Friday 6th February 2015

I absolutely love KFC - those three letters are making me salivate right now. But I can't eat there any more since I read Fast Food Nation - it put me off fast food for life. Their treatment of animals and environmental record is really rather poor. Until 2006 there was a PETA activist whose legal name was KentuckyFriedCruelty.com (although his mum still called him Chris).

Ever since I stopped eating there I've wondered what the Colonel's 11 secret herbs and spices are, and if it's possible to make at home. Recently I came across a website with a recipe and after a few tweaks I'm in fried chicken heaven once again.

Of course, it doesn't have to be made with chicken, so here I've made it with pheasant (thanks Rachel's mum!) which is just as tasty, but you'll want to make sure you use young tender pheasant, and it does give the final product a stronger taste. Make it with chicken if you like.

Ingredients

The first thing to note is that there aren't 11 herbs and spices listed. The original recipe had onion salt and marjoram too, but we don't have those on the spice rack and I can't taste the difference without them. If it really bothers you then by all means add 11. I've tried removing other ingredients and in my opinion the only ones that really matter are salt, pepper and MSG.

This brings me onto the second thing to note. Yes, you do need to put MSG into it.
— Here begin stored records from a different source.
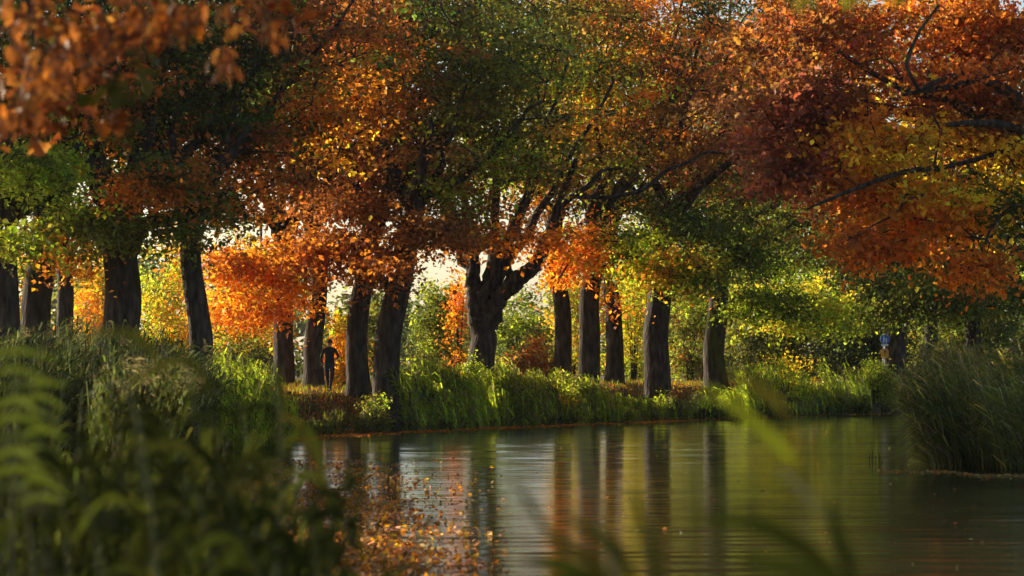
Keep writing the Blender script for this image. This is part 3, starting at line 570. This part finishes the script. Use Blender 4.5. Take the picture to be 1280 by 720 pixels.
# single near reeds whose blades can be told apart
def near_reed(label, path, blades, mats='green'):
    """path of the stem (px, py, Y); blades: lists of (px, py, Y) with a half width in m"""
    b0 = at(*path[0]); t = empty('reed', tuple(b0)); tag(t, label, 'reed')
    T = Tubes(); P = polyline([at(*p_) for p_ in path], 14); T.add(P, np.linspace(.004, .002, 14), 6)
    o = T.build('stem', M_TWIG if mats == 'dark' else M_STEM, t)
    for bl, hw, c in blades:
        q = polyline([at(*p_) for p_ in bl], 12); s = np.linspace(0, 1, 12); tg = np.gradient(q, axis=0); sd_ = unit(np.cross(tg, np.array((.15, 1, .2))))
        w = hw * np.sin(np.pi * np.clip(s * .92 + .08, 0, 1)) ** .7; nrm = unit(np.cross(sd_, tg)) * (hw * .35)
        V_ = np.stack([q - sd_ * w[:, None] + nrm, q, q + sd_ * w[:, None] + nrm], 1).reshape(-1, 3); idx = np.arange(36).reshape(12, 3)
        f_ = np.vstack([np.stack([idx[:-1, j], idx[:-1, j + 1], idx[1:, j + 1], idx[1:, j]], -1) for j in (0, 1)])
        mesh_obj('leaf', V_, f_, M_REED, t, np.tile(PALA[c], (len(f_), 1)), smooth=True)
M_STEM = solid('reed_stem', [(.3, (.08, .10, .03)), (.7, (.14, .15, .05))], 6, .6)
near_reed('blurred reed leaning into the lower right centre with one bright blade', [(1085, 780, 4.4), (1060, 690, 4.5), (1010, 620, 4.6), (975, 585, 4.7)],
          [([(992, 580, 4.7), (960, 545, 4.7), (920, 510, 4.7), (872, 478, 4.7)], .011, 'ygreen'), ([(985, 520, 4.9), (955, 490, 4.9), (905, 462, 4.9)], .010, 'olive'), ([(925, 500, 5.1), (895, 440, 5.1), (880, 380, 5.1)], .007, 'shade_green'),
           ([(1075, 750, 4.5), (1010, 690, 4.5), (940, 655, 4.5), (860, 650, 4.5)], .015, 'shade_green'), ([(1070, 760, 4.4), (1000, 715, 4.4), (920, 700, 4.4)], .018, 'shade_green'), ([(1075, 740, 4.4), (1050, 680, 4.4), (1035, 620, 4.4)], .012, 'shade_green')])
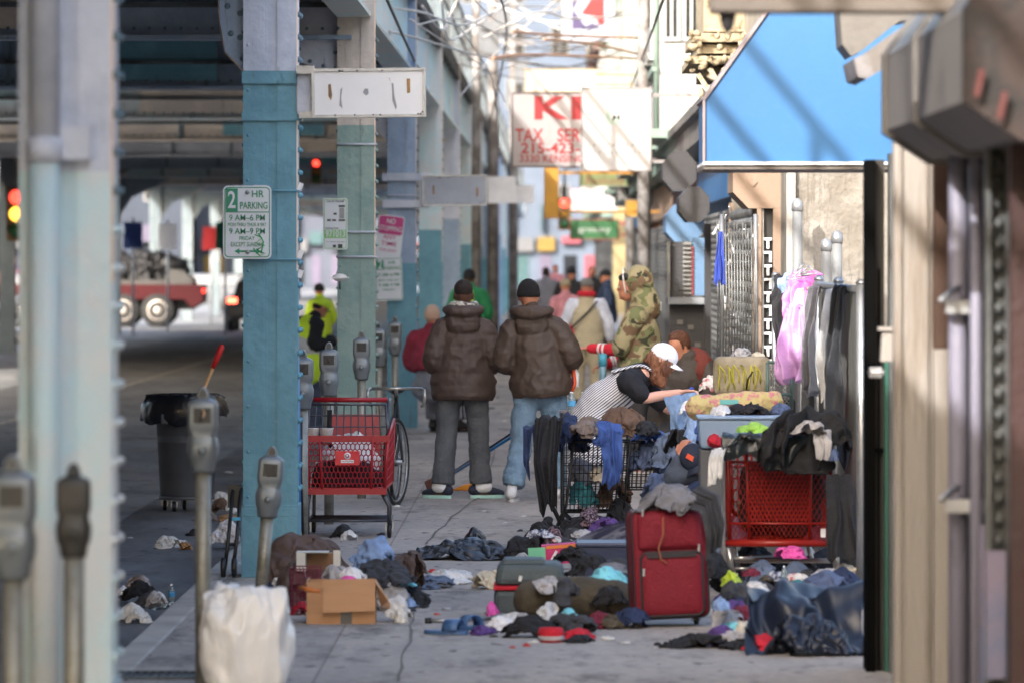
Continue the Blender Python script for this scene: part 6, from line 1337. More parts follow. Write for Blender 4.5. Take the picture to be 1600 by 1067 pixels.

The original recipe had 2 tbsp of MSG so I've scaled it back to a sixth of that, and anyway there's nothing wrong with MSG. You can buy a bag at any chinese supermarket (or eBay) for a couple of quid that will keep you going for the rest of your life.

  • 500g of pheasant/chicken meat, cut into thin strips
  • 1 bottle of rapeseed oil (e.g. Crisp N Dry)
  • 1 egg
  • 150g plain flour
  • 1 garlic clove, crushed
  • ½ tsp ground chilli
  • 1 tsp ground oregano
  • 1 tsp ground dried sage
  • 1 tsp ground dried basil
  • 1 tsp ground black pepper
  • 2 tsp salt
  • 1 tsp MSG
  • 2 tbsp paprika

Method

Put the oil into a large saucepan and heat to 180ºC (warning blah blah hot).

While it's heating, get four bowls. In the first, put the pheasant strips. In the second, beat the egg. In the third, sift the flour and mix in the herbs and spices. One by one, take a pheasant strip and dunk it in the beaten egg, then drop it into the flour and coat on all sides. Place in the fourth bowl.

Once you've coated all the strips, take the coated strips one by one and dunk them carefully in the egg again, then back in the flour again, then place them back into a bowl ready to cook. This double coating is the secret to making it super-awesome.

When the oil is up to temperature cook the strips in batches of 3-4 at a time, for about 2 minutes until they are golden. When you cook the first batch, cut a piece open to check it's cooked and then cook the others to the same colour on the outside.